A powder neutron diffraction study of magnetic phase transitions and spin frustration in ilvaite, a mixed-valence iron silicate showing a semiconductor-insulator transition

Abstract Ilvaite, Ca(Fe 2+ , Fe 3+ )Fe 2+ Si 2 O 7 O(OH) with double octahedral chains of Fe 2+ (A) and Fe 3+ (A) ions with Fe 2+ (B) octahedra occurring above and below shows electron delocalization at the A sites and a semiconductor-insulator transition (∼370K) followed by a crystallographic transition (346 K).
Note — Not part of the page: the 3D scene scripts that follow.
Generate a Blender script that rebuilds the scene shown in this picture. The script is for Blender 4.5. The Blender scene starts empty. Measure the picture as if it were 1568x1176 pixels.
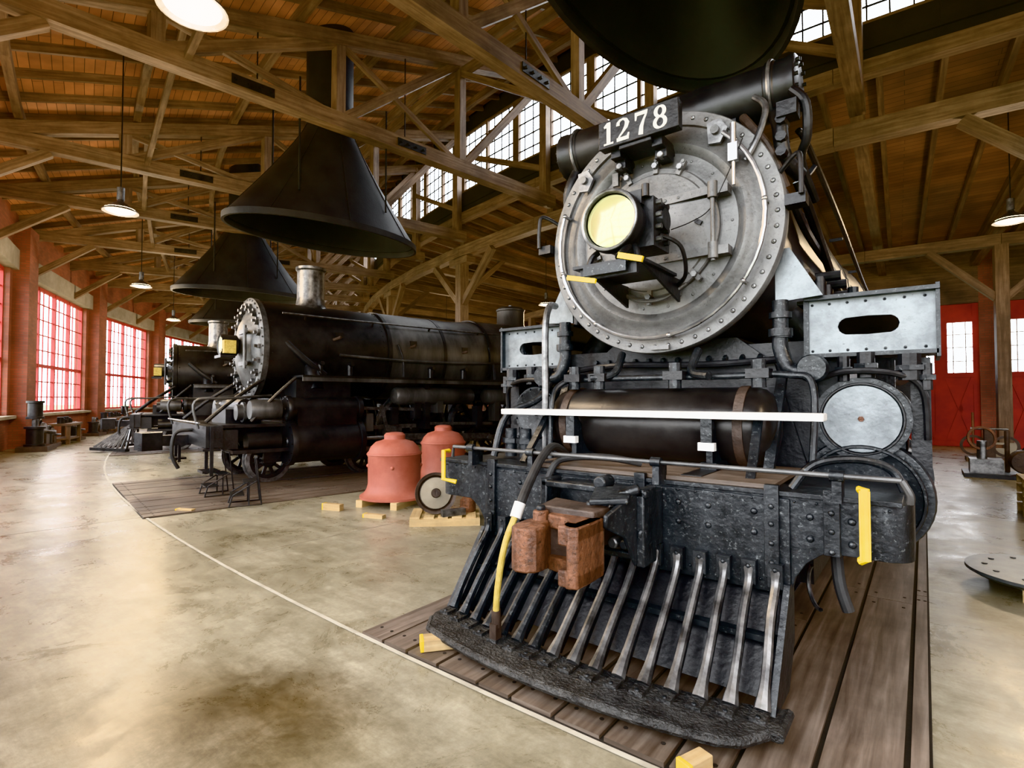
import bpy, bmesh, math, random
from mathutils import Vector, Matrix
random.seed(7)
rad=math.radians
CX,CY=-1.585,53.8
def pol(R,a,z=0.0):
    a=rad(a); return Vector((CX-R*math.sin(a),CY-R*math.cos(a),z))

# ---------------------------------------------------------------- materials
MATS={}
def newmat(name):
    m=bpy.data.materials.new(name); m.use_nodes=True
    nt=m.node_tree; b=nt.nodes['Principled BSDF']
    MATS[name]=m
    return m,nt,b
def N(nt,t,**k):
    n=nt.nodes.new(t)
    for a,v in k.items(): setattr(n,a,v)
    return n
def c4(c): return (c[0],c[1],c[2],1)
def paint(name,c1,c2,rough=.5,metal=0.,scale=6.,bump=.1,lo=.35,hi=.65,rough2=None,speck=None,bscale=30.,coat=0,sp=(.6,.72),streak=False):
    m,nt,b=newmat(name)
    tc=N(nt,'ShaderNodeTexCoord')
    src=tc.outputs['Object']
    no=N(nt,'ShaderNodeTexNoise'); no.inputs['Scale'].default_value=scale; no.inputs['Detail'].default_value=8; no.inputs['Roughness'].default_value=.65
    if streak:
        mp=N(nt,'ShaderNodeMapping'); mp.inputs['Scale'].default_value=(1,1,.25); nt.links.new(src,mp.inputs['Vector']); nt.links.new(mp.outputs['Vector'],no.inputs['Vector'])
    else: nt.links.new(src,no.inputs['Vector'])
    cr=N(nt,'ShaderNodeValToRGB'); e=cr.color_ramp.elements
    e[0].position=lo;e[0].color=c4(c1);e[1].position=hi;e[1].color=c4(c2)
    nt.links.new(no.outputs['Fac'],cr.inputs['Fac'])
    out=cr.outputs['Color']
    if speck:
        n2=N(nt,'ShaderNodeTexNoise'); n2.inputs['Scale'].default_value=45; n2.inputs['Detail'].default_value=6; n2.inputs['Roughness'].default_value=.8
        nt.links.new(tc.outputs['Object'],n2.inputs['Vector'])
        r2=N(nt,'ShaderNodeValToRGB'); r2.color_ramp.elements[0].position=sp[0]; r2.color_ramp.elements[1].position=sp[1]
        nt.links.new(n2.outputs['Fac'],r2.inputs['Fac'])
        mx=N(nt,'ShaderNodeMixRGB'); mx.inputs['Color2'].default_value=c4(speck)
        nt.links.new(r2.outputs['Color'],mx.inputs['Fac']); nt.links.new(out,mx.inputs['Color1']); out=mx.outputs['Color']
    nt.links.new(out,b.inputs['Base Color'])
    b.inputs['Metallic'].default_value=metal
    mr=N(nt,'ShaderNodeMapRange'); mr.inputs['To Min'].default_value=rough; mr.inputs['To Max'].default_value=rough2 if rough2 is not None else min(1,rough+.25)
    nt.links.new(no.outputs['Fac'],mr.inputs['Value']); nt.links.new(mr.outputs['Result'],b.inputs['Roughness'])
    if bump:
        n3=N(nt,'ShaderNodeTexNoise'); n3.inputs['Scale'].default_value=bscale; n3.inputs['Detail'].default_value=5
        nt.links.new(tc.outputs['Object'],n3.inputs['Vector'])
        bp=N(nt,'ShaderNodeBump'); bp.inputs['Strength'].default_value=bump; bp.inputs['Distance'].default_value=.02
        nt.links.new(n3.outputs['Fac'],bp.inputs['Height']); nt.links.new(bp.outputs['Normal'],b.inputs['Normal'])
    if coat: b.inputs['Coat Weight'].default_value=coat
    return m
def wood(name,c1,c2,c3,rough=.65,su=.6,sv=9.,bump=.25):
    m,nt,b=newmat(name)
    tc=N(nt,'ShaderNodeTexCoord')
    mp=N(nt,'ShaderNodeMapping'); mp.inputs['Scale'].default_value=(su,sv,1)
    nt.links.new(tc.outputs['UV'],mp.inputs['Vector'])
    no=N(nt,'ShaderNodeTexNoise'); no.inputs['Scale'].default_value=2.; no.inputs['Detail'].default_value=8;no.inputs['Roughness'].default_value=.6; no.inputs['Distortion'].default_value=.4
    nt.links.new(mp.outputs['Vector'],no.inputs['Vector'])
    cr=N(nt,'ShaderNodeValToRGB'); e=cr.color_ramp.elements
    e[0].position=.3;e[0].color=c4(c1);e[1].position=.72;e[1].color=c4(c3)
    x=cr.color_ramp.elements.new(.5); x.color=c4(c2)
    nt.links.new(no.outputs['Fac'],cr.inputs['Fac'])
    n2=N(nt,'ShaderNodeTexNoise'); n2.inputs['Scale'].default_value=1.1; n2.inputs['Detail'].default_value=6; n2.inputs['Roughness'].default_value=.7
    nt.links.new(tc.outputs['Object'],n2.inputs['Vector'])
    mr=N(nt,'ShaderNodeMapRange'); mr.inputs['From Min'].default_value=.3; mr.inputs['From Max'].default_value=.7; mr.inputs['To Min'].default_value=.5; mr.inputs['To Max'].default_value=1.3
    nt.links.new(n2.outputs['Fac'],mr.inputs['Value'])
    mx=N(nt,'ShaderNodeVectorMath',operation='SCALE')
    nt.links.new(cr.outputs['Color'],mx.inputs[0]); nt.links.new(mr.outputs['Result'],mx.inputs['Scale'])
    nt.links.new(mx.outputs['Vector'],b.inputs['Base Color'])
    b.inputs['Roughness'].default_value=rough
    bp=N(nt,'ShaderNodeBump'); bp.inputs['Strength'].default_value=bump; bp.inputs['Distance'].default_value=.01
    nt.links.new(no.outputs['Fac'],bp.inputs['Height']); nt.links.new(bp.outputs['Normal'],b.inputs['Normal'])
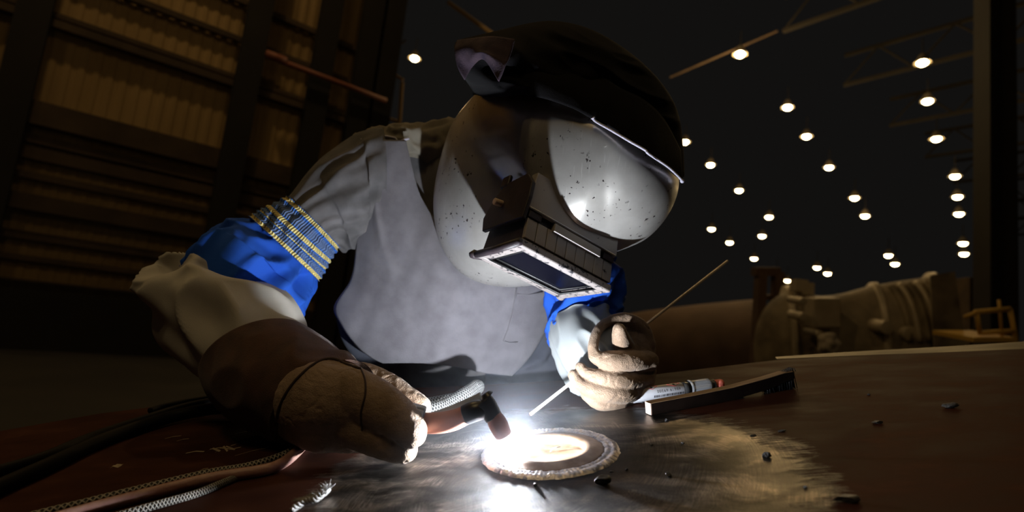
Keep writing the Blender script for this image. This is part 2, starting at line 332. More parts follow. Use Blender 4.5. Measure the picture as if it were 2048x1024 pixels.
# ------------------------------------------------------------------ object helpers
def link(o, parent=None):
    C.objects.link(o)
    if parent is not None: o.parent = parent
    return o
def tag(o, label, cat, group=None, kind=None):
    if label: o['label'] = label
    if cat: o['category'] = cat
    if group: o['group'] = group
    if kind: o['kind'] = kind
    return o
def root_of(p):
    while p.parent: p = p.parent
    return p
def empty(name, mw, label, cat, group=None):
    o = bpy.data.objects.new(name, None); link(o)
    o.empty_display_size = .05
    o.matrix_world = mw if isinstance(mw, Matrix) else Matrix.Translation(mw)
    return tag(o, label, cat, group)
class MB:
    """collects geometry in world coordinates (or in a given frame)"""
    def __init__(s, frame=None): s.v = []; s.f = []; s.uv = {}; s.frame = frame
    def add(s, vs, fs, uvs=None):
        n = len(s.v)
        s.v += [s.frame @ V(q) if s.frame else V(q) for q in vs]
        for i, f in enumerate(fs):
            if uvs: s.uv[len(s.f)] = uvs[i]
            s.f.append(tuple(k + n for k in f))
        return s
    def box(s, c, sz, rot=None):
        c = V(c); vs = []
        for a in (-1, 1):
            for b in (-1, 1):
                for d in (-1, 1):
                    q = V((a * sz[0] / 2, b * sz[1] / 2, d * sz[2] / 2))
                    vs.append(c + (rot @ q if rot else q))
        return s.add(vs, [(0, 1, 3, 2), (4, 6, 7, 5), (0, 4, 5, 1), (2, 3, 7, 6), (0, 2, 6, 4), (1, 5, 7, 3)])
    def hexa(s, q):      # 8 corners: 4 front ccw, 4 back same order
        return s.add(q, [(0, 1, 2, 3), (7, 6, 5, 4), (0, 4, 5, 1), (1, 5, 6, 2), (2, 6, 7, 3), (3, 7, 4, 0)])
    def tube(s, pts, r, n=16, caps=True, uvlen=1.0):
        pts = [V(q) for q in pts]
        rs = r if isinstance(r, (list, tuple)) else [r] * len(pts)
        base = len(pts); vs = []; fs = []; uvs = []
        t0 = (pts[1] - pts[0]).normalized()
        a = t0.orthogonal().normalized()
        for i, p in enumerate(pts):
            t = (pts[min(i + 1, base - 1)] - pts[max(i - 1, 0)])
            t = t.normalized() if t.length > 1e-9 else t0
            a = (a - t * a.dot(t)).normalized(); b = t.cross(a)
            for k in range(n):
                th = 2 * PI * k / n
                vs.append(p + (a * math.cos(th) + b * math.sin(th)) * rs[i])
        for i in range(base - 1):
            for k in range(n):
                k2 = (k + 1) % n
                fs.append((i * n + k, i * n + k2, (i + 1) * n + k2, (i + 1) * n + k))
                u0, u1 = k / n, (k + 1) / n; v0, v1 = i / (base - 1) * uvlen, (i + 1) / (base - 1) * uvlen
                uvs.append([(u0, v0), (u1, v0), (u1, v1), (u0, v1)])
        if caps:
            fs.append(tuple(range(n))[::-1]); uvs.append([(0, 0)] * n)
            fs.append(tuple((base - 1) * n + k for k in range(n))); uvs.append([(0, 0)] * n)
        return s.add(vs, fs, uvs)
    def lathe(s, prof, n=48, frame=None):   # prof (r, z) around local z
        vs = []; fs = []
        for r, z in prof:
            for k in range(n):
                th = 2 * PI * k / n; q = V((r * math.cos(th), r * math.sin(th), z))
                vs.append(frame @ q if frame else q)
        for i in range(len(prof) - 1):
            for k in range(n):
                k2 = (k + 1) % n
                fs.append((i * n + k, i * n + k2, (i + 1) * n + k2, (i + 1) * n + k))
        if prof[0][0] > 1e-6: fs.append(tuple(range(n))[::-1])
        if prof[-1][0] > 1e-6: fs.append(tuple((len(prof) - 1) * n + k for k in range(n)))
        return s.add(vs, fs)
    def build(s, name, material, parent=None, smooth=True, bevel=0, solid=0, subsurf=0, frame=None, base=None, auto=None):
        """vertices are stored relative to the top-level parent's frame (or the given base point)"""
        me = bpy.data.meshes.new(name)
        if parent is not None: inv = root_of(parent).matrix_world.inverted(); mw = None
        elif frame is not None: inv = frame.inverted(); mw = frame
        else:
            if base is None:
                lo = [min(q[i] for q in s.v) for i in range(3)]; hi = [max(q[i] for q in s.v) for i in range(3)]
                base = V(((lo[0] + hi[0]) / 2, (lo[1] + hi[1]) / 2, lo[2]))
            mw = Matrix.Translation(base); inv = mw.inverted()
        me.from_pydata([inv @ q for q in s.v], [], s.f)
        if s.uv:
            ul = me.uv_layers.new(name='UVMap')
            for pi, poly in enumerate(me.polygons):
                if pi in s.uv:
                    for li, c in zip(poly.loop_indices, s.uv[pi]): ul.data[li].uv = c
        bm = bmesh.new(); bm.from_mesh(me)
        bmesh.ops.recalc_face_normals(bm, faces=bm.faces); bm.to_mesh(me); bm.free()
        me.materials.append(material)
        if smooth: me.polygons.foreach_set('use_smooth', [True] * len(me.polygons))
        o = bpy.data.objects.new(name, me); link(o, parent)
        if mw is not None: o.matrix_world = mw
        if solid:
            md = o.modifiers.new('thickness', 'SOLIDIFY'); md.thickness = abs(solid); md.offset = -1 if solid > 0 else 1
        if bevel:
            md = o.modifiers.new('bevel', 'BEVEL'); md.width = bevel; md.segments = 3; md.limit_method = 'ANGLE'; md.angle_limit = .6
            md.harden_normals = False
        if subsurf:
            md = o.modifiers.new('sub', 'SUBSURF'); md.levels = md.render_levels = subsurf
        if smooth and auto:
            md = o.modifiers.new('wn', 'WEIGHTED_NORMAL')
        return o

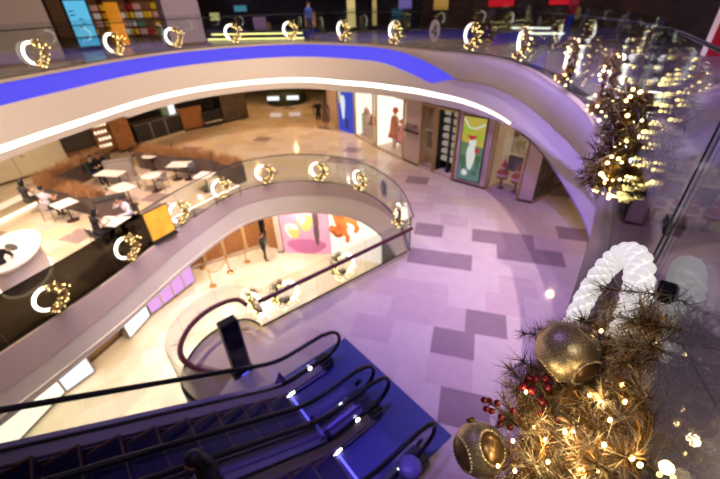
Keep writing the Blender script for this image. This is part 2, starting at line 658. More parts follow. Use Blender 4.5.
# ----------------------------------------------------------- balustrades
def balustrade(name, label, path, z, h, pane, rail_h, rail_off, rail_r, rail_mat, group=None, brackets=True, gm=None, base=True, gap=.008, tinted=(), joint_at=None, flat_panes=False):
    """row of glass panes along a plan path, handrail on one side"""
    root = thing(name, label, 'balustrade', (path[0].x, path[0].y, z), 0, group)
    o = Vector((path[0].x, path[0].y, 0))
    L = [0]
    for a, b in zip(path[:-1], path[1:]):
        L.append(L[-1] + (b - a).length)
    k = max(1, round(L[-1] / pane))
    cuts = [L[-1] * i / k for i in range(k + 1)]
    if joint_at is not None:          # one joint is known from the photograph; the others keep the pane width
        j = min(range(len(path)), key=lambda i: (path[i] - joint_at).length)
        ph = (L[j] + (joint_at - path[j]).dot((path[min(j + 1, len(path) - 1)] - path[j - 1]).normalized())) % pane
        cuts = [0] + [ph + pane * i for i in range(int(L[-1] / pane) + 1) if .4 < ph + pane * i < L[-1] - .4] + [L[-1]]
        j0 = min(range(len(cuts)), key=lambda i: abs(cuts[i] - (L[j])))
        del cuts[j0 - 1]              # the pane beyond that joint is a double one
        k = len(cuts) - 1
    nn = normals(path)

    def point(s, off=0):
        j = 0
        while j < len(L) - 2 and L[j + 1] < s:
            j += 1
        t = (s - L[j]) / max(1e-6, L[j + 1] - L[j])
        p = path[j].lerp(path[j + 1], t)
        q = nn[j].lerp(nn[j + 1], t).normalized()
        return p + q * off - o
    for i in range(k):
        s0, s1 = cuts[i] + gap / 2, cuts[i + 1] - gap / 2
        ss = [s0, s1] if flat_panes else [s0] + [s for s in L if s0 + .02 < s < s1 - .02] + [s1]
        rows = []
        for s in ss:
            a, b = point(s, -.006), point(s, .006)
            rows.append([V3(a, -.01), V3(a, h), V3(b, h), V3(b, -.01), V3(a, -.01)])
        g = MB()
        g.loft(rows, tinted[i] if tinted and i < len(tinted) and tinted[i] else (gm or M_glass), smooth=False)
        nr = len(rows)
        g.add([rows[0][0], rows[0][1], rows[0][2], rows[0][3]], [(3, 2, 1, 0)], (gm or M_glass))
        g.add([rows[-1][0], rows[-1][1], rows[-1][2], rows[-1][3]], [(0, 1, 2, 3)], (gm or M_glass))
        g.build('glass_pane', root)
        if i:
            p = point(cuts[i])
            j = MB()
            j.tube([V3(p, 0), V3(p, h)], .0028, M_groove, 6)
            j.build('joint_seal', root)
    t = MB()
    st = max(2, int(L[-1] / .2))
    pts = [V3(point(L[-1] * i / st, rail_off), rail_h) for i in range(st + 1)]
    t.tube(pts, rail_r, rail_mat, 8)
    rl = t.build('handrail', root)
    if brackets and abs(rail_off) > .03:
        for i in range(k):
            s = (cuts[i] + cuts[i + 1]) / 2
            b = MB()
            b.tube([V3(point(s, 0), rail_h - .03), V3(point(s, rail_off), rail_h)], .008, M_steel, 6)
            b.build('bracket', rl)
    if base:
        b = MB()
        rows = []
        for i in range(len(path)):
            a, c = path[i] - nn[i] * .018 - o, path[i] + nn[i] * .018 - o
            rows.append([V3(a, -.02), V3(a, .028), V3(c, .028), V3(c, -.02)])
        b.loft(rows, M_dsteel, smooth=False)
        b.build('base_channel', root)
    return root, point, L[-1]


bal4, pt4, L4 = balustrade('glass_balustrade', 'glass balustrade with thin dark rail running round the whole upper balcony',
                           G4, Z4, 1.38, 1.9, 1.21, .30, .018, M_dsteel, brackets=False, flat_panes=True, base=False, joint_at=Vector((.99, .94, 0)))
# --- lower ring balustrade: the left panes are dark
M_rail = mat('burgundy handrail', (92, 26, 44), 0.35)
kL = max(1, round(sum((b - a).length for a, b in zip(E3[:-1], E3[1:])) / 1.5))
g3 = offset(E3, .06)
bal3, pt3, L3 = balustrade('glass_balustrade', 'curved glass balustrade of the lower balcony, from the cafe round to its pointed corner', g3, Z3, 1.28, 1.5, 1.2, .12, .02,
                           M_dsteel, tinted=[M_tint if i < 8 else None for i in range(30)])
ep = MB()
pe_ = Vector((1.53, 9.36, 0)) - Vector((g3[0].x, g3[0].y, 0))
ep.tube([V3(pe_, -.02), V3(pe_, 1.2)], .022, M_dsteel, 8)
ep.tube([V3(pe_, 1.2), pt3(L3, .12) + Vector((0, 0, 1.2))], .02, M_dsteel, 8)
ep.build('end_post', bal3)
s3s = [S3[0].lerp(S3[1], i / 8) for i in range(9)]
balS, ptS, LS = balustrade('glass_balustrade', 'straight glass balustrade with burgundy handrail beside the lilac floor', offset(s3s, .04), Z3, 1.15, 1.55, .92, .16, .055, M_rail)
ovs = smooth_path(OV, .1)
balO, ptO, LO = balustrade('glass_balustrade', 'rounded glass balustrade with burgundy handrail around the black totem', offset(ovs, .04), Z3, 1.15, 1.0, .86, .2, .055, M_rail)

# =============================================================== wreaths
M_ring = mat('white light ring', (250, 246, 240), 0.4, emit=(255, 247, 236), es=2.6)
M_bulb = emis('warm fairy bulb', (255, 222, 140), 8.0)
M_gold = mat('gold tinsel', (150, 108, 44), 0.32, metal=0.55, noise=0.3, nscale=20)
M_champ = mat('champagne tinsel', (212, 196, 164), 0.4, metal=0.3, noise=0.2, nscale=20)
M_olive = mat('dark olive tinsel', (84, 66, 32), 0.4, metal=0.3, noise=0.3, nscale=20)
M_berry = mat('dark red berry', (112, 14, 26), 0.25)
M_orn = mat('gold bauble', (172, 134, 70), 0.28, metal=0.8, noise=0.2, nscale=40)


def needle(mb, p, d, L, r, material):
    """one flat tapering three-sided needle"""
    d = d.normalized()
    u = d.orthogonal().normalized()
    w = d.cross(u)
    b = [p + (u * math.cos(a) + w * math.sin(a)) * r for a in (0, 2.094, 4.189)]
    tip = p + d * L
    mb.add(b + [tip], [(0, 1, 3), (1, 2, 3), (2, 0, 3)], material)


def rv(rnd, s=1.0):
    return Vector((rnd.gauss(0, 1), rnd.gauss(0, 1), rnd.gauss(0, 1))).normalized() * s


def make_wreath(label, rich=1.0, back=False):
    """local x = viewer's left, y = towards the viewer in the void, z up; origin at the wreath's centre"""
    rnd = random.Random(3)
    root = thing('lighted_wreath', label, 'wreath')
    R = .31

    def arc(a, r=R, off=0):
        a = math.radians(a)
        return Vector((math.cos(a) * r, off, math.sin(a) * r))
    # angles run from the viewer's left (0) over the top (90) to the right (180) and the bottom (270)
    t = MB()
    t.tube([arc(-75 + 175 * i / 24) for i in range(25)], .042, M_ring, 10)
    t.build('light_ring', root)
    g = MB()
    core = [arc(98 + 195 * i / 24, R + .03 * math.sin(i * 2.1), .05 + .03 * math.cos(i * 1.7)) for i in range(25)]
    g.tube(core, [.03 + .02 * math.sin(i * 1.3) ** 2 for i in range(25)], M_olive, 6)
    for k in range(int((300 if back else 620) * rich)):
        c = core[rnd.randrange(25)] + rv(rnd, rnd.uniform(0, .07)) + Vector((0, rnd.uniform(0, .08 * rich), 0))
        d = rv(rnd)
        needle(g, c + d * .02, d + Vector((0, .25, 0)), rnd.uniform(.07, .15), .006, rnd.choice((M_gold, M_olive, M_champ, M_olive)))
    g.build('garland', root)
    nb = int(34 * rich)
    for k in range(nb):
        a = (60 + 280 * (k + rnd.random()) / nb) if back else 100 + 192 * (k + rnd.random()) / nb
        p = arc(a, R + rnd.uniform(-.10, .16), rnd.uniform(-.045, .22 if rich < 2 else .17) if not back else rnd.uniform(-.088, .0))
        b = MB()
        b.ball(p, rnd.uniform(.010, .019) * (.85 if rich > 2 else 1.5 if back else 1), M_bulb, 8, 5)
        b.build('fairy_bulb', root)
    for a, o in ((275, .1), (205, .1)):
        b = MB()
        b.ball(arc(a, R + .02, o), .065, M_orn, 12, 8)
        b.build('gold_bauble', root)
    for k in range(5):
        b = MB()
        b.ball(arc(rnd.uniform(120, 280), R + rnd.uniform(-.05, .08), .15), .028, M_berry, 8, 6)
        b.build('red_berry', root)
    m = MB()
    m.tube([(.06, -.045 if rich > 2 and not back else -.085, .27), (.06, 0, .27)], .035, M_black, 10)
    m.build('glass_mount', root)
    return root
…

In addition, it shows two magnetic transitions at 123 and 50 K. The magnetic structure derived from powder neutron diffraction consists of A site ribbons composed of two single ferromagnetic (Fe 2+ −Fe 3+ −Fe 2+ −Fe 3+ …) chains, whose spins are aligned antiparallel to each other below 123 K; the Fe 2+ (B) spins are weakly coupled to their A site neighbors and are mostly ordered below 50 K. Both A and B site spins are nearly parallel and antiparallel to b . Below 123 K, the Fe 2+ (A) and Fe 3+ (A) moments increase rapidly with decreasing temperature, showing a sharp increase at 50 K indicating the second transition, whereas Fe 2+ (B) moment increases very slowly below 123 with a substantial increase at 50 K indicating considerable spin fluctuation between 123 and 50 K. The moments extrapolated to 0 K are 3.6, 4.6, and 3.6 μ B for Fe 2+ (A), Fe 3+ (A) and Fe 2+ (B) sites respectively. The difference in the thermal evolution of the magnetic moments at A and B sites is due to the frustration of Fe 2+ (B) spins, which occurs at the apex of a square pyramid, a corner common between two triangles with respect to two sets of Fe 2+ (A)-Fe 3+ (A) pairs with opposite spin directions.